The ability to get a rapid response from Logz.io is critical given the many time-sensitive tasks that Joe and his team oversee for Egress.

“The support experience with Logz.io is probably the best I’ve experienced in terms of vendor relationships,” Joe says.

Avoiding Vendor Lock-In for Observability Through Logz.io’s Flexibility

The idea of “essential observability” is one that closely resonates with Egress. Joe said the company knows what’s required for reaching the level of observability needed across its complex environment. Specifically, Egress must be able to send data flexibly, to query it, to alert on it—no matter if it’s logging, metrics or tracing data. When it comes to other solutions available on the market today, Joe said he views many solutions with healthy skepticism related to the potential attempts for vendor lock-in.

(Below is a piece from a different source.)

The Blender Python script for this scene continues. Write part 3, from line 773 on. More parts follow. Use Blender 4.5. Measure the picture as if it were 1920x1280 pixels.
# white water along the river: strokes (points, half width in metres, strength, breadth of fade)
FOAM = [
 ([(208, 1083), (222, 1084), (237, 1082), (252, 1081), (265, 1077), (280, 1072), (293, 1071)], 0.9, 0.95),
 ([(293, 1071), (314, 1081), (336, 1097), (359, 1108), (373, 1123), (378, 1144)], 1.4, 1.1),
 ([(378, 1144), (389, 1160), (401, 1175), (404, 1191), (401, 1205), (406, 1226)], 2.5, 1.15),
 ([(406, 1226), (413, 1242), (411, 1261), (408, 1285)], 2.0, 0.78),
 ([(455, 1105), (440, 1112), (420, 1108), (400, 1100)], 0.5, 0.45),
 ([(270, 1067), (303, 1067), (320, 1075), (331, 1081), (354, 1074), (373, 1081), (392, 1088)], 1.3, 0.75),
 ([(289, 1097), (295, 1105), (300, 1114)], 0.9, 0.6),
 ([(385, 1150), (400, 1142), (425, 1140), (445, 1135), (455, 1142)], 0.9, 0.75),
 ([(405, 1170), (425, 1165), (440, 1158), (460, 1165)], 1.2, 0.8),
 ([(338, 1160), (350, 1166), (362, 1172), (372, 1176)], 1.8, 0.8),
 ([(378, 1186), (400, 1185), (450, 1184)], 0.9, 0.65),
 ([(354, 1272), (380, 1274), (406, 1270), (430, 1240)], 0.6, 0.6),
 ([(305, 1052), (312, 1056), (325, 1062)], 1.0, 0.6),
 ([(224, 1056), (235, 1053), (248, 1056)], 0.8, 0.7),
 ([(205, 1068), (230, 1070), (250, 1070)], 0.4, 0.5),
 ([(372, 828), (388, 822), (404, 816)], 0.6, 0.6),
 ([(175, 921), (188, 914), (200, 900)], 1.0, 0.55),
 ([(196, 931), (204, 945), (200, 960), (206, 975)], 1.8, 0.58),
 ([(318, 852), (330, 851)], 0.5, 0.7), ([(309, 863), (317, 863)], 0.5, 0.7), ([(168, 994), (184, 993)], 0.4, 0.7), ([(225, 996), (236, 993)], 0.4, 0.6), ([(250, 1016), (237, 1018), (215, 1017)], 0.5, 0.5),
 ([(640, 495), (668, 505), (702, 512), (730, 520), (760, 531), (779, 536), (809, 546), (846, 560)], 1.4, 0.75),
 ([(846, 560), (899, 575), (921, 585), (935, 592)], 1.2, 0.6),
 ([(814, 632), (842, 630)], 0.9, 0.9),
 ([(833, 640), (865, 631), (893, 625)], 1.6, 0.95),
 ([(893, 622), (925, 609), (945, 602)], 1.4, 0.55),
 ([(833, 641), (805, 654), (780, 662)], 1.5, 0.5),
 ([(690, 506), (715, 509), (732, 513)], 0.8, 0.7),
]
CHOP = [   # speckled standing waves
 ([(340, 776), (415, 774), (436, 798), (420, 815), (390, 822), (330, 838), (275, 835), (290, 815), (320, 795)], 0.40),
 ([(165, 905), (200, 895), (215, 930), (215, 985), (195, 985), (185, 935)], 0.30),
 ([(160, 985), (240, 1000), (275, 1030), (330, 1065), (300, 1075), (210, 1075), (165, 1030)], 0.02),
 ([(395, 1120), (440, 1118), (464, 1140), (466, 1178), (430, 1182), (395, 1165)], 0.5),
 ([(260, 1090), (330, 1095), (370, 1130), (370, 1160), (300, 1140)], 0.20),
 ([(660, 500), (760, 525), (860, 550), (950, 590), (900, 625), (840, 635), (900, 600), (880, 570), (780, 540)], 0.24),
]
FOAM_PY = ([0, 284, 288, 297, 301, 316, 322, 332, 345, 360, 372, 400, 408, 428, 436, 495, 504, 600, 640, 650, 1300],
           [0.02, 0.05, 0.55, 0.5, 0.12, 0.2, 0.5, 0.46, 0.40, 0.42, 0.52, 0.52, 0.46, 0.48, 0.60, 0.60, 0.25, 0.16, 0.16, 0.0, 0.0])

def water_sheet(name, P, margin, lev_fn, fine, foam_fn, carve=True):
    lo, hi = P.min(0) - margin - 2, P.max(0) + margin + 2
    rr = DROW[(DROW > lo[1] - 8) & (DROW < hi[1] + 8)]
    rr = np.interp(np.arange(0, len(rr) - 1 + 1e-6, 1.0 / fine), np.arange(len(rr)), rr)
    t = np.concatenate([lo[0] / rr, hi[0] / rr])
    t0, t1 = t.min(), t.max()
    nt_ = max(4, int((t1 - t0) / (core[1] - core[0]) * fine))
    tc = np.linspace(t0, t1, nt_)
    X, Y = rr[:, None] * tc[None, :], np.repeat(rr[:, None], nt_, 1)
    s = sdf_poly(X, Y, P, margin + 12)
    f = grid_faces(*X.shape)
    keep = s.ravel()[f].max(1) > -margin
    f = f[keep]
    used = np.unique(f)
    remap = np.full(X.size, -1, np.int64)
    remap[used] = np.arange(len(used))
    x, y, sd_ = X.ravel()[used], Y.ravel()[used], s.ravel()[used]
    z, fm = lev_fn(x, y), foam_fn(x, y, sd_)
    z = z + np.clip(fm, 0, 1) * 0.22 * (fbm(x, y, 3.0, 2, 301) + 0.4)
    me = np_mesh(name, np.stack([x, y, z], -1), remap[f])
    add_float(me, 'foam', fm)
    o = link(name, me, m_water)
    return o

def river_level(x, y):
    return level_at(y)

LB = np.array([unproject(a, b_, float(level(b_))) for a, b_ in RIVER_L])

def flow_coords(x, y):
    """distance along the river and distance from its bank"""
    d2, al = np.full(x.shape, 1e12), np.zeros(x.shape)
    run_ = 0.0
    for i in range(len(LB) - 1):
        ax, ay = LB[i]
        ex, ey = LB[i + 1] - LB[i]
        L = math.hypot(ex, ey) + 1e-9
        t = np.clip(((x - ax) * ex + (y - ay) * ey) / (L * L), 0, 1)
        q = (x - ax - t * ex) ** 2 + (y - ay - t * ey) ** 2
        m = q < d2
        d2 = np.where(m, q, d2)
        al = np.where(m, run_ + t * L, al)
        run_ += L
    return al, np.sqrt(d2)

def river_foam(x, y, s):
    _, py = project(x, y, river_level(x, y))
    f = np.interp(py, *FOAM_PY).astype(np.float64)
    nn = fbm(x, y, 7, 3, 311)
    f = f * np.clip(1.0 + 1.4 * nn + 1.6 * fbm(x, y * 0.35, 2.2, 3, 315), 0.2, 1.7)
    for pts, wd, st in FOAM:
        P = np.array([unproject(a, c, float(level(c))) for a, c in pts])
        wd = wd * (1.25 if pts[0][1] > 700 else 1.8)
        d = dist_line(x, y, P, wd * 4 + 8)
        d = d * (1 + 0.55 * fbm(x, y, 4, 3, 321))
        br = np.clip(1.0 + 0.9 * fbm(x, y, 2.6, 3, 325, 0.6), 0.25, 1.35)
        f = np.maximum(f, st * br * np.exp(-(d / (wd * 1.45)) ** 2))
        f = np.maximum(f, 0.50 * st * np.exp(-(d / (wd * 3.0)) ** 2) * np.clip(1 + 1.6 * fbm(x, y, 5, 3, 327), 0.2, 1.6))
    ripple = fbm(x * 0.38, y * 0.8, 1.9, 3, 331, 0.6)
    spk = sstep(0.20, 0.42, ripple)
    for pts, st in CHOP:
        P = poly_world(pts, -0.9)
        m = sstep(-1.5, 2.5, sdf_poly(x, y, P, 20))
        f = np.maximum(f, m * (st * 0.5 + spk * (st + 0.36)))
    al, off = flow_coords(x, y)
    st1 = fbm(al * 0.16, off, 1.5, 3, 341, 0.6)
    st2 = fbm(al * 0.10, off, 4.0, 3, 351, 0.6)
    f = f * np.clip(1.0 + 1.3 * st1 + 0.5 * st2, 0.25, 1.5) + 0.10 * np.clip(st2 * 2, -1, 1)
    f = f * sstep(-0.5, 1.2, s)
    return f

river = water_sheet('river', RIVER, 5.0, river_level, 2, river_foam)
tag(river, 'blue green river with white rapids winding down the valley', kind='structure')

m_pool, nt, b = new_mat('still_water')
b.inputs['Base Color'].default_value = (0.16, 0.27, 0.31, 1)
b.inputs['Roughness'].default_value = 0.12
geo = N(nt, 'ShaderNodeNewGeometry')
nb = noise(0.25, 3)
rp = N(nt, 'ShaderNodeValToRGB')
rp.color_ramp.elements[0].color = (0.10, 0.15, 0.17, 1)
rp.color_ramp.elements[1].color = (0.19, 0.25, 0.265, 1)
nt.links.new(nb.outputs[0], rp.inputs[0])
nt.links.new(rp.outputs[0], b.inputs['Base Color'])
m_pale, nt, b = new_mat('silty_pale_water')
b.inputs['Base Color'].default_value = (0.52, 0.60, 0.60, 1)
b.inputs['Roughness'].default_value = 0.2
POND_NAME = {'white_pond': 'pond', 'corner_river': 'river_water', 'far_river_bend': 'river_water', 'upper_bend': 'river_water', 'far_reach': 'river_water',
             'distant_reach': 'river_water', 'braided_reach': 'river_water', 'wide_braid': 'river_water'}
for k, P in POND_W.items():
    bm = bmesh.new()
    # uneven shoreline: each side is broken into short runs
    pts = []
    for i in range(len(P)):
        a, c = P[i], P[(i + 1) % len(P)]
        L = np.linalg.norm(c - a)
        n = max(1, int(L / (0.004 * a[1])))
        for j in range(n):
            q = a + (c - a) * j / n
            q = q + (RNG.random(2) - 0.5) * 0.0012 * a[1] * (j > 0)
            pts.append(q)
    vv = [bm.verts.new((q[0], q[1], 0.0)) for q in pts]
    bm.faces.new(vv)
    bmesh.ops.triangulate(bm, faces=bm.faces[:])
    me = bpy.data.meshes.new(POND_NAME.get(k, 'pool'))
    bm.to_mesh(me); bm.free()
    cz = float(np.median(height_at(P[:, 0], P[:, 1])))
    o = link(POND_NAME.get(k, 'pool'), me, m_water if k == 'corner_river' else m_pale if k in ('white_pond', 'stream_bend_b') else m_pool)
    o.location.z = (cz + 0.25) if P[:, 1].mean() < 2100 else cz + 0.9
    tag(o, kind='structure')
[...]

“We’re wary of how additional bells and whistles beyond what we need are going to change the way we work, to such an extent that we’re stuck,” Joe says. “If we’re shipping software with custom code to integrate with an observability vendor, we’ve made a mistake somewhere. We could do that in a way that’s very open and compatible with other providers, but vendor lock-in isn’t for us.”

The use of open source software (such as Prometheus) not only gives Egress confidence about the longevity of the service, but also opens the door to a much more cohesive developer experience. It’s important for Egress that the observability platform they use doesn’t become a limiting factor for their product delivery or operational process;the flexibility of Logz.io ensures value without vendor lock-in.

One of the things Joe pushes with Egress’ engineering team is the importance of building differentiators into their products. Yet, observability should be something that enables that innovation instead of being an area where creating innovation itself is a focus for Egress.

“Observability is not a differentiator for our business or our products,” Joe says. “It’s something that enables our success. We don’t build it. We don’t want to write custom things for it. We just want something that works for us and for our use case.”